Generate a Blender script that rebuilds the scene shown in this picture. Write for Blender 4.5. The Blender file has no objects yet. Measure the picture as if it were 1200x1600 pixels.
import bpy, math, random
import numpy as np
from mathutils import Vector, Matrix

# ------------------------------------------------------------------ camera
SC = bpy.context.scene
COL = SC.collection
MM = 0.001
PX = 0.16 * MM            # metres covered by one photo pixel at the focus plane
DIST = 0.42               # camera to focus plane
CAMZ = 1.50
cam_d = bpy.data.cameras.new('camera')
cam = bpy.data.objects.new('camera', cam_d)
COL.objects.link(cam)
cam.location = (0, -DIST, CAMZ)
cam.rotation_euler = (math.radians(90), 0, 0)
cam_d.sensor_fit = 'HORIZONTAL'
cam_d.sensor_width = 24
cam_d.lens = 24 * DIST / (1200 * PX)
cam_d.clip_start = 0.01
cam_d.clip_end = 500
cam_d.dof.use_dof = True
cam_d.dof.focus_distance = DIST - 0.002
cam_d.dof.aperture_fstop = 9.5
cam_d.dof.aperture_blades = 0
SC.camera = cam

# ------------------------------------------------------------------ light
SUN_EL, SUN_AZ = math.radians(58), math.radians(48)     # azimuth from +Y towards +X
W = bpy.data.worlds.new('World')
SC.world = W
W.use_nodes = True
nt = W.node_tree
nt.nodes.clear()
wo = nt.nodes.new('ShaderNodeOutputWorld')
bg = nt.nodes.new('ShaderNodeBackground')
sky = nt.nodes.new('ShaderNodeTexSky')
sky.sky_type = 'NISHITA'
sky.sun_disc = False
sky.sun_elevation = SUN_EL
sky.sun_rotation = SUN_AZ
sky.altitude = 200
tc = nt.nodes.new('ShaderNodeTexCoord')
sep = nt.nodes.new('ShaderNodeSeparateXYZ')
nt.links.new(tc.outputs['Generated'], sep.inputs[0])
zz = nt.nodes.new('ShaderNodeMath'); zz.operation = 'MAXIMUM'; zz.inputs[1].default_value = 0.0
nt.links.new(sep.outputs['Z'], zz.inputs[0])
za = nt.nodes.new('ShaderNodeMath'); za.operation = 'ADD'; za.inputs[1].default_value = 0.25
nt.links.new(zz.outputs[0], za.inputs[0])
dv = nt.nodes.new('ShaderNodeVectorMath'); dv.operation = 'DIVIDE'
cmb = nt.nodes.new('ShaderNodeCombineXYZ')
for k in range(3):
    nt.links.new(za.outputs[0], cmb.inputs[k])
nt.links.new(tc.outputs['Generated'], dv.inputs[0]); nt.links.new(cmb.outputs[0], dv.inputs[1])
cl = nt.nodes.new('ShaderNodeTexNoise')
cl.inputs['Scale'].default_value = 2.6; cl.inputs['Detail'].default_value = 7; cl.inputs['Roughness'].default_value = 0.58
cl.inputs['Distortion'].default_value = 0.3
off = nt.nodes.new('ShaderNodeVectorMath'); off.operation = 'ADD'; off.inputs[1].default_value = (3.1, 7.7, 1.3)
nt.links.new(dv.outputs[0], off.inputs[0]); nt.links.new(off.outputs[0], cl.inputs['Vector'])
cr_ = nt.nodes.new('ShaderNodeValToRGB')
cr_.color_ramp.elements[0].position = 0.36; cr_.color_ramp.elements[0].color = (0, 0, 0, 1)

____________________

**GIVEN TASK**
Using the listing above, retype each line exactly.

**THE OUTPUT**
Generate a Blender script that rebuilds the scene shown in this picture. Write for Blender 4.5. The Blender file has no objects yet. Measure the picture as if it were 1200x1600 pixels.
import bpy, math, random
import numpy as np
from mathutils import Vector, Matrix

# ------------------------------------------------------------------ camera
SC = bpy.context.scene
COL = SC.collection
MM = 0.001
PX = 0.16 * MM            # metres covered by one photo pixel at the focus plane
DIST = 0.42               # camera to focus plane
CAMZ = 1.50
cam_d = bpy.data.cameras.new('camera')
cam = bpy.data.objects.new('camera', cam_d)
COL.objects.link(cam)
cam.location = (0, -DIST, CAMZ)
cam.rotation_euler = (math.radians(90), 0, 0)
cam_d.sensor_fit = 'HORIZONTAL'
cam_d.sensor_width = 24
cam_d.lens = 24 * DIST / (1200 * PX)
cam_d.clip_start = 0.01
cam_d.clip_end = 500
cam_d.dof.use_dof = True
cam_d.dof.focus_distance = DIST - 0.002
cam_d.dof.aperture_fstop = 9.5
cam_d.dof.aperture_blades = 0
SC.camera = cam

# ------------------------------------------------------------------ light
SUN_EL, SUN_AZ = math.radians(58), math.radians(48)     # azimuth from +Y towards +X
W = bpy.data.worlds.new('World')
SC.world = W
W.use_nodes = True
nt = W.node_tree
nt.nodes.clear()
wo = nt.nodes.new('ShaderNodeOutputWorld')
bg = nt.nodes.new('ShaderNodeBackground')
sky = nt.nodes.new('ShaderNodeTexSky')
sky.sky_type = 'NISHITA'
sky.sun_disc = False
sky.sun_elevation = SUN_EL
sky.sun_rotation = SUN_AZ
sky.altitude = 200
tc = nt.nodes.new('ShaderNodeTexCoord')
sep = nt.nodes.new('ShaderNodeSeparateXYZ')
nt.links.new(tc.outputs['Generated'], sep.inputs[0])
zz = nt.nodes.new('ShaderNodeMath'); zz.operation = 'MAXIMUM'; zz.inputs[1].default_value = 0.0
nt.links.new(sep.outputs['Z'], zz.inputs[0])
za = nt.nodes.new('ShaderNodeMath'); za.operation = 'ADD'; za.inputs[1].default_value = 0.25
nt.links.new(zz.outputs[0], za.inputs[0])
dv = nt.nodes.new('ShaderNodeVectorMath'); dv.operation = 'DIVIDE'
cmb = nt.nodes.new('ShaderNodeCombineXYZ')
for k in range(3):
    nt.links.new(za.outputs[0], cmb.inputs[k])
nt.links.new(tc.outputs['Generated'], dv.inputs[0]); nt.links.new(cmb.outputs[0], dv.inputs[1])
cl = nt.nodes.new('ShaderNodeTexNoise')
cl.inputs['Scale'].default_value = 2.6; cl.inputs['Detail'].default_value = 7; cl.inputs['Roughness'].default_value = 0.58
cl.inputs['Distortion'].default_value = 0.3
off = nt.nodes.new('ShaderNodeVectorMath'); off.operation = 'ADD'; off.inputs[1].default_value = (3.1, 7.7, 1.3)
nt.links.new(dv.outputs[0], off.inputs[0]); nt.links.new(off.outputs[0], cl.inputs['Vector'])
cr_ = nt.nodes.new('ShaderNodeValToRGB')
cr_.color_ramp.elements[0].position = 0.36; cr_.color_ramp.elements[0].color = (0, 0, 0, 1)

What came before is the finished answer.